- **TASK DETAILS**
From the listing below, pull out every line where the string "picture" appears.
────
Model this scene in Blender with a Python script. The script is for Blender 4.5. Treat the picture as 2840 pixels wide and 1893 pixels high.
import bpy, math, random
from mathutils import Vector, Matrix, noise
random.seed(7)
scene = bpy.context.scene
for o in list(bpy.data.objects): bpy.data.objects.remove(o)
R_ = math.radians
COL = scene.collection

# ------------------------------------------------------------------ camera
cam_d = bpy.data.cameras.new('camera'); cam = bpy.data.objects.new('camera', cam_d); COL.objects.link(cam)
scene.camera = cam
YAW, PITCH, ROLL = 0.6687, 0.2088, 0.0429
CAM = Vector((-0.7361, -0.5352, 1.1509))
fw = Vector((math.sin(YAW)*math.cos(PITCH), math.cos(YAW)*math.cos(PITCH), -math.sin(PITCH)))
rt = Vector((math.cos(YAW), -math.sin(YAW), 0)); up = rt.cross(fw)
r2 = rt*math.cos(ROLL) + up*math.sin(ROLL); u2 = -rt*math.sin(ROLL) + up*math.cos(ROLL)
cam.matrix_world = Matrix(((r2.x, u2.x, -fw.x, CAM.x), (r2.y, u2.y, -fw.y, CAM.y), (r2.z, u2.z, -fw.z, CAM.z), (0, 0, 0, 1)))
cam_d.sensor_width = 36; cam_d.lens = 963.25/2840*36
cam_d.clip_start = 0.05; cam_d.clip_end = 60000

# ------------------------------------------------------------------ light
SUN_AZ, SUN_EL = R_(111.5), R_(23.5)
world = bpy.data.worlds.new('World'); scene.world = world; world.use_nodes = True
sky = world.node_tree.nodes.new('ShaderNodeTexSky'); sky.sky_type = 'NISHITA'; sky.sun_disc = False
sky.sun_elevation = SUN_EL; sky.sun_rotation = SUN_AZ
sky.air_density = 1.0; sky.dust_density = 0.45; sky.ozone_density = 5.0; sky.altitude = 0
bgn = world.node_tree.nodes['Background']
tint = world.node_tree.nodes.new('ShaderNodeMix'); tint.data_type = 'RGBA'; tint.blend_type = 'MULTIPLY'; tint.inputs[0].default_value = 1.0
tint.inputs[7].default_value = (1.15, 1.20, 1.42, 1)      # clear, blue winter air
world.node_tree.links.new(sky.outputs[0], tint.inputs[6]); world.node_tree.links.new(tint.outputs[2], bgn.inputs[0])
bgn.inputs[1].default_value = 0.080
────
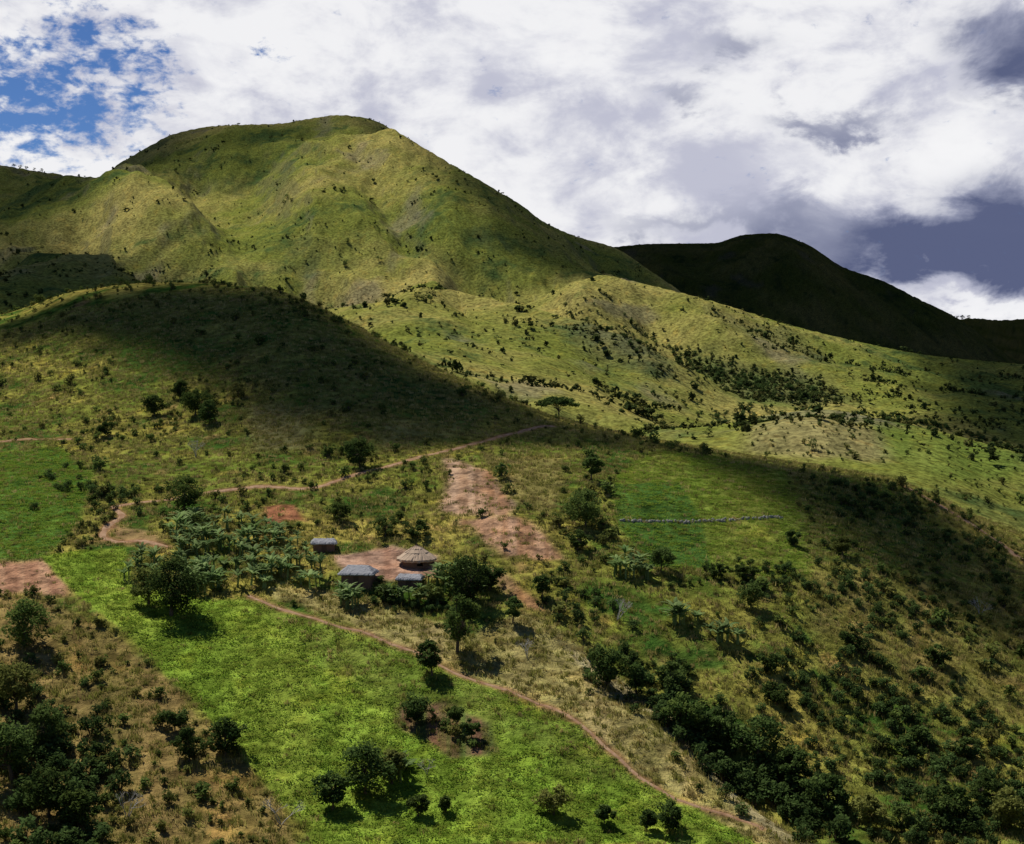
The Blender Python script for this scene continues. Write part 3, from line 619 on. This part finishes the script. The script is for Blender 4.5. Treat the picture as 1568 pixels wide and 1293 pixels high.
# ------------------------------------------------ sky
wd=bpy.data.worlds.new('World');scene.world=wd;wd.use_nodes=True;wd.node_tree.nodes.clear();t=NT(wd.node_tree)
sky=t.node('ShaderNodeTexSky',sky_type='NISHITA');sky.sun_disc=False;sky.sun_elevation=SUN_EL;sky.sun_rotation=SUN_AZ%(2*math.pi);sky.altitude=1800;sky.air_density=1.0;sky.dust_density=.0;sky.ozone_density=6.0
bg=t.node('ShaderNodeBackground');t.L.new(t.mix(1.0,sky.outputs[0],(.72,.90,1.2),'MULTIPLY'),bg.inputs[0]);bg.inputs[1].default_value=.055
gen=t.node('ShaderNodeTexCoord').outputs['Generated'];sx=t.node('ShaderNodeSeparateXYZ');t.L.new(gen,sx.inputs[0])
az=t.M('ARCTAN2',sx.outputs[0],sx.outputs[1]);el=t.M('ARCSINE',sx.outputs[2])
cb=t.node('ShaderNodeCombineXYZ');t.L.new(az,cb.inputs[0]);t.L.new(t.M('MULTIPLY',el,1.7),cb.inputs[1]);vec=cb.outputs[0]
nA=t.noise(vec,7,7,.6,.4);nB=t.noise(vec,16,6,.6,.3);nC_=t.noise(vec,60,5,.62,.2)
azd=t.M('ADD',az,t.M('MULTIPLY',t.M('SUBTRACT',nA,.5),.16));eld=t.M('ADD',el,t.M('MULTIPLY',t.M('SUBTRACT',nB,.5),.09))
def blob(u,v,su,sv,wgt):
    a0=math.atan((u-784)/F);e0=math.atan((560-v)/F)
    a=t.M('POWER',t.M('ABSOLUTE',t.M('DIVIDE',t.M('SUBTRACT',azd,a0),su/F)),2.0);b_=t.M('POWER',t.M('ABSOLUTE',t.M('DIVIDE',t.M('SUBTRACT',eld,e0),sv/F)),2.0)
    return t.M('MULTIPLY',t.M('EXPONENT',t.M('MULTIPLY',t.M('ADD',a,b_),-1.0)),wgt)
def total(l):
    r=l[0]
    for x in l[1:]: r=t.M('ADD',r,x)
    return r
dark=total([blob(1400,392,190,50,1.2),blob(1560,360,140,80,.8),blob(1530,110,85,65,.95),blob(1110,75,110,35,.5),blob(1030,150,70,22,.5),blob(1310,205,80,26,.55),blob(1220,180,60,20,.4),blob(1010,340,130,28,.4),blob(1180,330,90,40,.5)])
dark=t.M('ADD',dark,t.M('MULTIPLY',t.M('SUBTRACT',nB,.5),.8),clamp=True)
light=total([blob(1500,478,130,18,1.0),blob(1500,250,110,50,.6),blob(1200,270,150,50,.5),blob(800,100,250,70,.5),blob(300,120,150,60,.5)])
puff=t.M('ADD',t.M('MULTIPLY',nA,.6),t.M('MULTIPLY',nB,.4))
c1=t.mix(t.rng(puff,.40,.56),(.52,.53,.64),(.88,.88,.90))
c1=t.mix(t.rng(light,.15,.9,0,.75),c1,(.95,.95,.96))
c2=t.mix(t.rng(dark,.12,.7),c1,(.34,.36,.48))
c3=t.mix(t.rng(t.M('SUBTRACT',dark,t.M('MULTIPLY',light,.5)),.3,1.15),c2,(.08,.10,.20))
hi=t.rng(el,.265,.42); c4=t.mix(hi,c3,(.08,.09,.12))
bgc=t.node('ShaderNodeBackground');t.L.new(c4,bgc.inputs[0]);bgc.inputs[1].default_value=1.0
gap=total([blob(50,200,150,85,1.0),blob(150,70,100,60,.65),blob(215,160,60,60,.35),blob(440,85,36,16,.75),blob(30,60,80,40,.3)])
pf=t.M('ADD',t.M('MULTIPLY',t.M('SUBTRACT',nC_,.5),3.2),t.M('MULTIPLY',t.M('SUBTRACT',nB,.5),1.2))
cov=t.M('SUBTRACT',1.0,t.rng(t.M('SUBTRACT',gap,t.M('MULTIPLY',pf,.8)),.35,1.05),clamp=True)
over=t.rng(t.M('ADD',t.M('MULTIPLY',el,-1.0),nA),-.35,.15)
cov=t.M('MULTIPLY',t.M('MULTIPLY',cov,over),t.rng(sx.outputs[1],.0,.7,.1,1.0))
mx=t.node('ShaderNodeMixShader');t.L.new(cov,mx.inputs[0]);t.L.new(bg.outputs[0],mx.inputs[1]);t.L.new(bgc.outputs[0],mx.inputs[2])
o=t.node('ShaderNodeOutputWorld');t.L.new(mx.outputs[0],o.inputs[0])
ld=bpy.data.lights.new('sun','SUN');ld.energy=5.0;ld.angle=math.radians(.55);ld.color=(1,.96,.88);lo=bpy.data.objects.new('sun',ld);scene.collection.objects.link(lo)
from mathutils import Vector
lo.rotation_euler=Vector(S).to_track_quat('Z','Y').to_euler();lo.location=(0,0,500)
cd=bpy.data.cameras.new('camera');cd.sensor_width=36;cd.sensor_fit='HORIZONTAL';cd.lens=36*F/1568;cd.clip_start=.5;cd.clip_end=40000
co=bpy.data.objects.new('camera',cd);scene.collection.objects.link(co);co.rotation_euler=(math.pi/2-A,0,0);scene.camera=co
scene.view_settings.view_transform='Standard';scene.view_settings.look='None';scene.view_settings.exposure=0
────
- **THE SOLUTION**
Model this scene in Blender with a Python script. The script is for Blender 4.5. Treat the picture as 2840 pixels wide and 1893 pixels high.
The Blender Python script for this scene continues. Write part 3, from line 619 on. This part finishes the script. The script is for Blender 4.5. Treat the picture as 1568 pixels wide and 1293 pixels high.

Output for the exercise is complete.